White was a long-standing employee of Lewis’, whose husband, Richard White, shifted his lobbying practice into defense work in 1999. She’s been described in various media reports as a close ally to the chairman.
As a lobbyist, White and her clients poured donations into Lewis, both to his political action committee and his re-election campaign committee. All told, Copeland Lowery lobbyists, their family members and their clients accounted for 25 percent of the more than $800,000 Lewis raised in 2003 and 2004 for his Future Leaders PAC, which he used to dole out to GOP candidates and committees in his successful campaign to become the full chairman of the Appropriations Committee.
A key factor in the pay cut that allowed White to begin immediately lobbying was payments from Lewis’ personal office, which was overseen by Willis, Lewis’ wife and chief of staff.

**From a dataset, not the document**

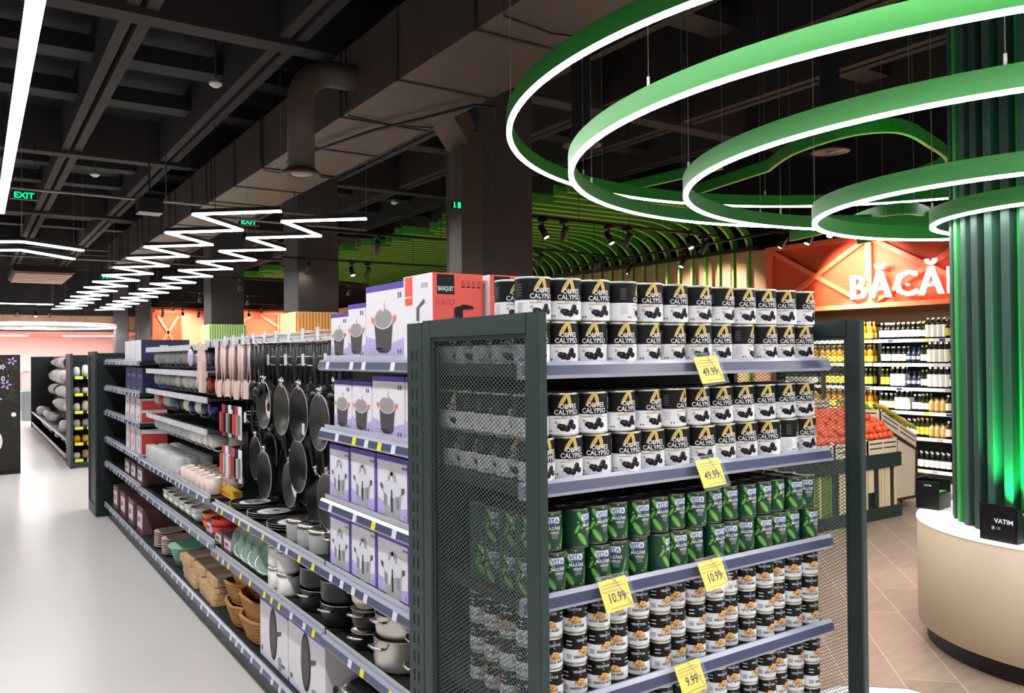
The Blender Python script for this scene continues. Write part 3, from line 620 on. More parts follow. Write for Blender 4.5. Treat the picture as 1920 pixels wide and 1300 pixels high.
# ------------------------------------------------------------------ big yellow price cards in plastic sleeves
def price(x, z, txt, rot, label):
    t = thing('price_card', label, 'price tag', (x, 1.722, z), 0, 'big yellow price cards'); t.rotation_euler = (R(-22), R(rot*.2), 0)
    m = MB(); m.box(-.05, -.002, -.085, .05, -.001, .0, 'tag_big'); m.obj('card', t)
    m = MB(); F = FY(-.002); m.text(txt, .036, .0, -.062, 'black_print', F, .014, .8)
    for i, v in enumerate((-.012, -.02, -.03)): m.rect(-.044, (.03, .042, .01)[i], v, v-.003, 'gold', F, 1)
    m.rect(.03, .042, -.05, -.045, 'gold', F); m.rect(-.03, .04, -.075, -.078, 'gold', F); m.obj('print', t)
    m = MB(); P = [(-.056, .012), (.058, .008), (.062, -.09), (-.05, -.094)]
    m.prism(P, -.0055, -.005, 'sleeve', 'Y'); m.tube([(-.056, -.005, .012), (0, -.006, .006), (.05, -.005, -.09)], .0012, 4, 'rail_bright'); m.tube([(-.056, -.005, .012), (-.05, -.005, -.094), (.062, -.005, -.09), (.058, -.005, .008)], .0008, 4, 'rail_bright', True); m.obj('plastic_sleeve', t)
price(1.853, 1.788, '49.99', -15, 'yellow price card reading 49.99 on the top display rail')
price(1.855, 1.478, '49.99', -12, 'yellow price card reading 49.99 on the second display rail')
price(1.475, 1.178, '10.99', -14, 'yellow price card reading 10.99, the left one on the pea rail')
price(1.86, 1.172, '10.99', -18, 'yellow price card reading 10.99, the right one on the pea rail')
price(1.76, .885, '9.99', -16, 'yellow price card on the rail under the stacked bean cans')
# ------------------------------------------------------------------ housewares gondola, four bays
LBM = {}; GX, BX = 1.30, 1.80        # shelf front, back panel
def bay(label, y0, y1, shelves, yellow=(), back='frame_dark', top=True):
    t = thing('shelving_bay', label, 'shop shelf', (0, 0, 0), 0, 'bays of the long housewares gondola')
    m = MB(); m.box(BX, y0+.002, .02, BX+.05, y1-.002, 1.88, 'frame_dark'); m.obj('back_panel', t)
    m = MB(); m.box(GX+.03, y0+.002, .002, 2.38, y1-.002, .14, 'frame'); m.obj('base', t)
    n = max(1, round((y1-y0)/.98))
    for i in range(n):
        y = y0+.03+(y1-y0-.06)*i/n; m = MB(); m.box(BX-.03, y, .14, BX, y+.03, 1.88, 'frame'); m.obj('upright', t)
    for k, (z, a, b) in enumerate(shelves):
        m = MB(); m.box(GX+.004, a+.003, z-.03, BX-.001, b-.003, z, 'shelf')
        if z > .3:
            m.box(GX+.002, a+.01, z, GX+.005, b-.01, z+.028, 'glass'); 
        s = m.obj('shelf', t)
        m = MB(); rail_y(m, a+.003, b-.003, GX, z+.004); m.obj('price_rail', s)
        m = MB(); yy = a+.06; c = 0
        while yy < b-.1:
            mt = 'tag_yellow' if (random.random() < .55 and (z, 'y') and k in yellow) else 'tag_white'
            if mt not in LBM:
                q = MB(); P = [(-.0215, 0, 0), (-.0215, .036, 0), (-.0275, .036, -.03), (-.0275, 0, -.03)]; q.poly(P[::-1], mt); q.poly([(p[0]+.0004, p[1], p[2]) for p in P], mt); LBM[mt] = q.mesh('price_label')
            o = bpy.data.objects.new('price_label', LBM[mt]); COL.objects.link(o); o.parent = s; o.location = (GX, yy, z); yy += random.choice((.12, .18, .26)); c += 1
    if top:
        m = MB(); m.box(BX+.05, y0+.003, 1.74, 2.36, y1-.003, 1.77, 'shelf'); m.obj('rear_top_shelf', t)
    return t
A0, A1, B1, C1, D1 = 2.345, 3.44, 5.36, 8.03, 10.27
bayA = bay('nearest housewares bay, with pot cartons between the mesh display and the pans', A0, A1, [(z, A0, A1) for z in (1.775, 1.475, 1.17, .875, .575, .17)], (0, 1, 2, 4))
bayB = bay('housewares bay with black pans and utensils hanging on hooks', A1, B1, [(z, A1, B1) for z in (.875, .58, .17)], (0, 1))
bayC = bay('housewares bay with mugs hanging under wire racks', B1, C1, [(.885, B1+.1, C1), (.61, B1, C1), (.17, B1, C1)])
bayD = bay('farthest housewares bay, with navy and red boxed sets', C1, D1, [(z, C1, D1-.03) for z in (1.765, 1.475, 1.2, .9, .625, .17)])
t = thing('gondola_end', 'dark green steel end frame closing the far end of the housewares gondola', 'shelf frame')
side_frame(1.2, 1.23, t, 10.3, 10.95, 1.88, True); m = MB(); m.box(1.23, 10.29, .005, 2.4, 10.33, 1.86, 'frame_dark'); m.obj('back_panel', t)
# ------------------------------------------------------------------ printed cartons
def pic_pot(m, F, cx, cy, s, body='pot_pic', lid='pot_pic2', hand='orange_print', tall=0):
    m.art([(cx-.46*s, cy+.12*s), (cx-.36*s, cy-.5*s), (cx-.2*s, cy-.58*s), (cx+.2*s, cy-.58*s), (cx+.36*s, cy-.5*s), (cx+.46*s, cy+.12*s)], body, F(1))
    m.ell(cx, cy+.12*s, .47*s, .2*s, 'white_print', F(2), 18); m.ell(cx, cy+.14*s, .43*s, .2*s, lid, F(3), 18)
    m.art([(cx-.05*s, cy+.3*s), (cx+.05*s, cy+.3*s), (cx+.06*s, cy+.5*s), (cx-.06*s, cy+.5*s)], 'white_print', F(4))
    for g in (-1, 1): m.art([(cx+g*.46*s, cy+.02*s), (cx+g*.6*s, cy+.1*s), (cx+g*.6*s, cy+.2*s), (cx+g*.45*s, cy+.16*s)][::g], hand, F(2))
    if tall: m.art([(cx-.03*s, cy-.4*s), (cx+.03*s, cy-.4*s), (cx+.03*s, cy+.1*s), (cx-.03*s, cy+.1*s)], 'black_print', F(4))
def pic_pan(m, F, cx, cy, s):
    m.ell(cx, cy, .3*s, .62*s, 'black_print', F(1), 20); m.ell(cx-.02*s, cy, .24*s, .54*s, 'pot_pic', F(2), 20); m.art([(cx+.25*s, cy), (cx+.6*s, cy+.12*s), (cx+.62*s, cy+.22*s), (cx+.24*s, cy+.12*s)], 'pot_pic', F(2))
    m.art([(cx+.4*s, cy-.75*s), (cx+.6*s, cy-.7*s), (cx+.6*s, cy-.4*s), (cx+.35*s, cy-.45*s)], 'pot_pic2', F(2))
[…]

White’s pay from Appropriations alone never put her above the 75 percent mark of a Member’s pay, growing at a steady rate from $99,000 in 1999 to almost $109,000 in 2002, records show. But her payments from the personal office put her into the territory that would have required her to observe the one-year lobbying ban.
That salary from the personal office generally included a large fourth-quarter payout, which appears to have been a bonus. For example, in 2001 White received more than $19,000 from the personal office, with more than $8,600 of that coming in the final three months of the year.
In 2002, those payments from the personal office dropped to just $4,700, a decrease that made it possible for her final 11 months on staff to come in at a pay level that allowed her to lobby Lewis in 2003.
She received just $875 from the personal office in her final three months on staff.
Dorton said the drop in pay in 2002 was partly due to an unusually large payment she received in 2001, what he called “the year of 9/11” when she “regularly worked 120-hour weeks.”